With the increase in international activities, the risk of the same income being taxed in two different countries arises.

Thanks to the Double Taxation Avoidance Agreements that Türkiye has signed with many countries:

  • The same income is not taxed twice.

  • The tax burden can be reduced.

  • International investment and trade are encouraged.

  • Taxpayers' tax rights are protected.

For example, some income earned in Türkiye by a person living in Germany may be partially or completely exempt from tax according to the provisions of the agreement.

Are Limited Taxpayers Required to File a Tax Return?

The answer to this question depends on the type of income earned. In some cases, withholding tax constitutes final taxation, eliminating the need for a separate tax return.

However, filing a tax return may be required in the following situations:

  • Earning commercial profit

  • Real estate rental income exceeding certain limits

  • Earning capital gains

  • Having income that is legally required to be declared

Therefore, it is important to evaluate each type of income separately.

How are Limited Taxpayer Companies Taxed?

Companies whose legal and business headquarters are located outside Turkey are taxed on their corporate income earned in Türkiye.

For example;

  • Foreign companies with branches in Türkiye

  • Foreign firms carrying out projects in Türkiye

  • Foreign institutions earning real estate income in Türkiye

can be considered as limited taxpayer companies. The tax liabilities of these companies may vary depending on their field of activity and the types of income they earn.

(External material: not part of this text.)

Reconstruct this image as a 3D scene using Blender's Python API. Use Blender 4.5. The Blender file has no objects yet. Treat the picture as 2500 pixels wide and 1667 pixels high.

Advantages of Limited Taxpayer Status

Limited taxpayer status can provide significant advantages in some cases.

The main advantages are:

  • Non-taxation of foreign income in Türkiye

  • Prevention of double taxation

  • Providing a more predictable tax system for international investors

  • Easier taxation through withholding tax on some incomes

However, to benefit from these advantages, the tax legislation and international agreements must be correctly evaluated.

Conclusion

Limited tax liability is an important tax practice regulating the taxation of individuals and institutions that are not resident in Türkiye but earn income originating from Turkey. Limited taxpayers are taxed only on income earned in Türkiye, while income earned abroad generally remains outside the Turkish tax system.

A correct understanding of the provisions of limited tax liability is of great importance, especially for Turkish citizens living abroad, foreign investors, and international companies. Obtaining professional financial consultancy support will be beneficial in ensuring the complete fulfillment of tax obligations and preventing potential risks.